Thursday 17 January 2013

Remembering Bishop Sandford

Last night I gave a lecture to the Old Edinburgh Club on Daniel Sandford (1766-1830), Bishop of Edinburgh 1805-30. This article is my personal response to that history, which is that the name of Daniel Sandford deserves to be remembered, both by his Church of St John, and by the people of Edinburgh.


Daniel Sandford founded the only congregation in Britain, as far as I can tell, where it was possible to be passionate about the enlightenment, passionate about the gospel, and passionate about Scottish Episcopalianism, all at once. It was hugely popular: his congregation outgrew two buildings in twenty years.


Thanks to this unique theology, Sandford drew the tremendous wealth, talents influence of hundreds of Episcopalians in the New Town into participation in 'Improvement' - getting the Enlightenment out of theory and into practice, in the structure of Edinburgh society. Without him, the history of Edinburgh might have been very different. When he died, he was affectionately remembered:

'By all who venerate wisdom, sanctity and virtue, let this stone be held for ever sacred. In memory of the Right Reverend Daniel Sandford D.D.  In the Scottish Episcopal Communion Bishop of Edinburgh, to record the gratitude of a church, which, to his piety, prudence and meekness, was mainly indebted for its union and prosperity, and of a congregation, which for thirty eight years, he led, by teaching and example, in the way of truth, peace and Godliness, this monumental tablet was erected by the vestry of the Chapel of St. John. Born July 1st 1766 Died January 14th 1830.'


Yet Sandford was forgotten.

He was a peacemaker, seeing good in apparently opposing traditions. He encouraged Evangelicals for their warm, lively faith; but he would not countenance their challenges to official doctrine. He championed distinctively Scottish Episcopal ideas, but he objected to Episcopalian introversion and mysticism: his religion was for everyone. As a result, he was condemned by both sides in the partisan world of eccesiastical history. He has never had a champion - until me!

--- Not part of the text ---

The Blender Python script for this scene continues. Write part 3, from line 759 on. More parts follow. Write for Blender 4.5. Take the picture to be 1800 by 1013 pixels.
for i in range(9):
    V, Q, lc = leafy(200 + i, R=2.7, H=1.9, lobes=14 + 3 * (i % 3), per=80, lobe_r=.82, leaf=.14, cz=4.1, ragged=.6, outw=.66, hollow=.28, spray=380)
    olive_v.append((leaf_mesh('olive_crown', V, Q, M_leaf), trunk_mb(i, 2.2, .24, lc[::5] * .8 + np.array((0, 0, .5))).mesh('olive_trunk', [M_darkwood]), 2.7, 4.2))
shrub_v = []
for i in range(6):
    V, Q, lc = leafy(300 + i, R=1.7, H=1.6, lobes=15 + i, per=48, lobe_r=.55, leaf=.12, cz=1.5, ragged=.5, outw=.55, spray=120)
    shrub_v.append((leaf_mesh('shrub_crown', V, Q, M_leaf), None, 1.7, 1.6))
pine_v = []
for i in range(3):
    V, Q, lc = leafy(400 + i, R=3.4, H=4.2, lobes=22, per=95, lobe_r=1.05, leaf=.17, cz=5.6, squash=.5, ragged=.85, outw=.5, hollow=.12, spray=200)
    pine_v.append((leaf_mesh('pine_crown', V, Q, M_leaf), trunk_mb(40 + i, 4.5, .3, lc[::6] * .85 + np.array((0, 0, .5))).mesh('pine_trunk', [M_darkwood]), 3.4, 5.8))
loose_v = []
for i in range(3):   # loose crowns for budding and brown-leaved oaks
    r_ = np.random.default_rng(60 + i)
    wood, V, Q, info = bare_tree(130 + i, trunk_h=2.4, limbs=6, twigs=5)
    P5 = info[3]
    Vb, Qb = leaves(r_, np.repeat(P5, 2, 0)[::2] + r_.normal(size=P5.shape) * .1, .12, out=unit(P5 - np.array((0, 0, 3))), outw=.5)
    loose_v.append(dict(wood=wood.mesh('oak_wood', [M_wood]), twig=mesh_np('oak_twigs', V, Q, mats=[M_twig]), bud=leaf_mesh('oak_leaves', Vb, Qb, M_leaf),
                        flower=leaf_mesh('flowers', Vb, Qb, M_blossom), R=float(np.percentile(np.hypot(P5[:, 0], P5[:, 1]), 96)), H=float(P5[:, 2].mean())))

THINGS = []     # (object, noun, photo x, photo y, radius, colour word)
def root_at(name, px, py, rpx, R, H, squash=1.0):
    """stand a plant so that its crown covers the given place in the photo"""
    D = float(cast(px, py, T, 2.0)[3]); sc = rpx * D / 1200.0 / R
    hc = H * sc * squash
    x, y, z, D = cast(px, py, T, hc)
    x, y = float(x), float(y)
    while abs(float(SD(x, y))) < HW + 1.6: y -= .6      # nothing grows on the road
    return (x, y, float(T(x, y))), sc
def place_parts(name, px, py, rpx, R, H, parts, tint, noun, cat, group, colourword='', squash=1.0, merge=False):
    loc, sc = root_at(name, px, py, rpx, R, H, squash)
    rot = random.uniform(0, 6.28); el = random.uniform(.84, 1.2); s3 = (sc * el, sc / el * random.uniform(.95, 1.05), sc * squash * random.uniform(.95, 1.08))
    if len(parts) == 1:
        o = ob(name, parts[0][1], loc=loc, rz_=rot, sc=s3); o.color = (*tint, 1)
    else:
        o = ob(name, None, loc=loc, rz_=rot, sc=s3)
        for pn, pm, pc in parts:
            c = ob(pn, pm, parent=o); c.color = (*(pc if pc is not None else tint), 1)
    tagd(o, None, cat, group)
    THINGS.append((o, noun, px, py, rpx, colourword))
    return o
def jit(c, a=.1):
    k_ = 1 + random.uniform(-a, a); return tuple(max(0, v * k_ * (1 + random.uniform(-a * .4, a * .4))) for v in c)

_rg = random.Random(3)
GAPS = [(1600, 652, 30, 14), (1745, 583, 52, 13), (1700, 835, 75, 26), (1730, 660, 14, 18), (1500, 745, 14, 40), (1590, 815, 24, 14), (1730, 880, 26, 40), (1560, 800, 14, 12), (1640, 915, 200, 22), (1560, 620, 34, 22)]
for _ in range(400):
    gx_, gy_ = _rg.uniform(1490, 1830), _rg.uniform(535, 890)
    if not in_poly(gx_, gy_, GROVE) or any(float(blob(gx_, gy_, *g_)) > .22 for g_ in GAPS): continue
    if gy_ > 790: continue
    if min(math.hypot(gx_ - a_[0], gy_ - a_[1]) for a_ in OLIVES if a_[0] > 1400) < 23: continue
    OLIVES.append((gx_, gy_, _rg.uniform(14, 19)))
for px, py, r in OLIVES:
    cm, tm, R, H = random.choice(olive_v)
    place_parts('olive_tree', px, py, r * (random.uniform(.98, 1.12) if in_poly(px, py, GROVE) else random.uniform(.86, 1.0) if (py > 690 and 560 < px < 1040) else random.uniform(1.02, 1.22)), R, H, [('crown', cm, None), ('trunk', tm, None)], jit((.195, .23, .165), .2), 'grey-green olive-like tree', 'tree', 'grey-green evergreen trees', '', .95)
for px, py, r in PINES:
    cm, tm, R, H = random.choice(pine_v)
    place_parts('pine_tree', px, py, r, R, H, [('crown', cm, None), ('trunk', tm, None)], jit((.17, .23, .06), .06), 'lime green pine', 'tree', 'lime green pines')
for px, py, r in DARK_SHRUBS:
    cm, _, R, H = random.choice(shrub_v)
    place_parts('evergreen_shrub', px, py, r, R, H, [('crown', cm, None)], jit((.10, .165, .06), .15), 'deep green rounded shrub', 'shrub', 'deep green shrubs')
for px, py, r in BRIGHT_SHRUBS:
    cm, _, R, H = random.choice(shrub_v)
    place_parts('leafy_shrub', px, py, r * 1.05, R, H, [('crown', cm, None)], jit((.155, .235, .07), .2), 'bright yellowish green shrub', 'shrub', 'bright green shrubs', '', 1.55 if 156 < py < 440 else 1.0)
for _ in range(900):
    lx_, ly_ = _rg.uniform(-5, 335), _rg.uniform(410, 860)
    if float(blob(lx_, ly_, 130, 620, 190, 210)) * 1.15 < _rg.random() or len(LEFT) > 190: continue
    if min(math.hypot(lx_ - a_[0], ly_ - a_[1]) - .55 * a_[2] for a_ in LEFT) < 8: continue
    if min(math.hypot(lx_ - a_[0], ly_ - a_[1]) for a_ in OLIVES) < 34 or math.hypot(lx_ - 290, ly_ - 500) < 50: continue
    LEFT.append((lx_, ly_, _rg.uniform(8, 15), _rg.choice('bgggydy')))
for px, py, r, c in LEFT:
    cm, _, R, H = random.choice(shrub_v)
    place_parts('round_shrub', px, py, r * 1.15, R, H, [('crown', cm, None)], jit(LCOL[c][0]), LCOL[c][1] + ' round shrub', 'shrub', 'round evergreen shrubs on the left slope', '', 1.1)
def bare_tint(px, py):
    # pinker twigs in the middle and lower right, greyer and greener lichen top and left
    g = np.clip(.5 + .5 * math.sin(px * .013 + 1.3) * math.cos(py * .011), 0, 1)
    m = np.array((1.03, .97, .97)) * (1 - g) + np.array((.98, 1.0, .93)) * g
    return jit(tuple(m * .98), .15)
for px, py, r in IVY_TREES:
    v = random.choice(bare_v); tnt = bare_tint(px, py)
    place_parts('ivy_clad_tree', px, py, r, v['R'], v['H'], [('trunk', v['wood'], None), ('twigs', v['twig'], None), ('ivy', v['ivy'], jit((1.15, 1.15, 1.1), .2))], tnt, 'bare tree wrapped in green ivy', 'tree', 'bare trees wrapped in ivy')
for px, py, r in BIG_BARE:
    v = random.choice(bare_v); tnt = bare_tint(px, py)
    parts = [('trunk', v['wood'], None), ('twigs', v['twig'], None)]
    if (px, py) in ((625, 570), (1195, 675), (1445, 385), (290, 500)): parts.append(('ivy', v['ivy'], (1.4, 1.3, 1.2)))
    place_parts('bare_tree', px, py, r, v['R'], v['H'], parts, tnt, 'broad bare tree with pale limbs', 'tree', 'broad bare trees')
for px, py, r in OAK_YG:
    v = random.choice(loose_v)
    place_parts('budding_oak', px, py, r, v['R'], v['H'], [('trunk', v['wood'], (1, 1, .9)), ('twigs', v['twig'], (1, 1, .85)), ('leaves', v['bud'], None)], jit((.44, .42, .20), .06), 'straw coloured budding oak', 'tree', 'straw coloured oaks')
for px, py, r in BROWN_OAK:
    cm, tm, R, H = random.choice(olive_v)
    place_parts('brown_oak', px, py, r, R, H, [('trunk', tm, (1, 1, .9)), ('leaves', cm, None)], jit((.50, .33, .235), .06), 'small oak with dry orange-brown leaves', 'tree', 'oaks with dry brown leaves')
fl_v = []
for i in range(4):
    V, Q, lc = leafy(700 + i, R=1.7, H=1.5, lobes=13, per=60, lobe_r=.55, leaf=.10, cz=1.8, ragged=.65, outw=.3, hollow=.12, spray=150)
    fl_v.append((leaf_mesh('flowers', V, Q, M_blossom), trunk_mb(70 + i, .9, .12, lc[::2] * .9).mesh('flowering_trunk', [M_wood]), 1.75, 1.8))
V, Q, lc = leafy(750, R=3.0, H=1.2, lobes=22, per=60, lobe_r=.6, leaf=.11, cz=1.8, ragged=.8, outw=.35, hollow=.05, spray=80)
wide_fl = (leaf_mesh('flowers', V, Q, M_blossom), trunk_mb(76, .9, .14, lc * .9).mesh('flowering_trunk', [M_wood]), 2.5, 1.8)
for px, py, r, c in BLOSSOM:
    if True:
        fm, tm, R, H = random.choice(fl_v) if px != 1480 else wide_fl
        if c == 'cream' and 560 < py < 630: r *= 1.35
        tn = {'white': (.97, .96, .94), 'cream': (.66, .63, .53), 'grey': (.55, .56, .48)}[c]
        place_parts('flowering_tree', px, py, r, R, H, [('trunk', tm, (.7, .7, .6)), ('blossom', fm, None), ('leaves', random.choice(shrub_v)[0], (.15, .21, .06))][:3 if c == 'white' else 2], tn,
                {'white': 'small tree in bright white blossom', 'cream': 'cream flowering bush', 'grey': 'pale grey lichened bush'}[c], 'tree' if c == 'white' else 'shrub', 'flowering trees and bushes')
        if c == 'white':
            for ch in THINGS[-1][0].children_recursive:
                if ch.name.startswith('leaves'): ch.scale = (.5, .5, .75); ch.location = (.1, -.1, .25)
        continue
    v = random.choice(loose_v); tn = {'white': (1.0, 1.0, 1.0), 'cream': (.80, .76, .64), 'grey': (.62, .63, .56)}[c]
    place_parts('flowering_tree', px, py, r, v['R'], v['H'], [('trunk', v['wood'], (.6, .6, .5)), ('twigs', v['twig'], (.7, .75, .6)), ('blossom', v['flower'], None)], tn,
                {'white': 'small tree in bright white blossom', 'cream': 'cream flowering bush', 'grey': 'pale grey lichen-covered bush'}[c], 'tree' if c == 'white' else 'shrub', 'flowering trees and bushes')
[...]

Sandford was serious-minded and shy in company. So he missed out on the other route to fame taken by his assistants Sydney Smith and E.B. Ramsay, whose witty and frivolous anecdotes kept their books in print and their bon-mots repeated to this day.

Meanwhile, forgetting why he was important, his own church of St John's carelessly lost him. His memorial in the sanctuary was removed to the baptistry in the 1880s when the sanctuary was enlarged. However, in the 1980s, the baptistry was converted into the church office, and Sandford's memorial, with its touching epitaph, is now completely invisible.

From inside the church, the top of Sandford's memorial is just visible in the alcove at the back, below the coat of arms


Sandford is buried just outside St John's, alongside some of his family. Yet his own modest, white gravestone has weathered into illegiblity.

Sandford's grave, hidden in a shady corner behind the showy Dean Ramsay Cross

Sandford also founded the Choir of St John's which is reason enough for me to champion him. I sit in the choir each week staring at the memorial of his successor as Bishop, James Walker, far better known but (in my opinion) far less distinguished.

I'm not sure Sandford would have wanted a big statue or giant cross. But hope that, sometime, the vestry might bring their predecessors' affecionate memorial tablet back down into the church, and remember the name of their gentle, influential founder.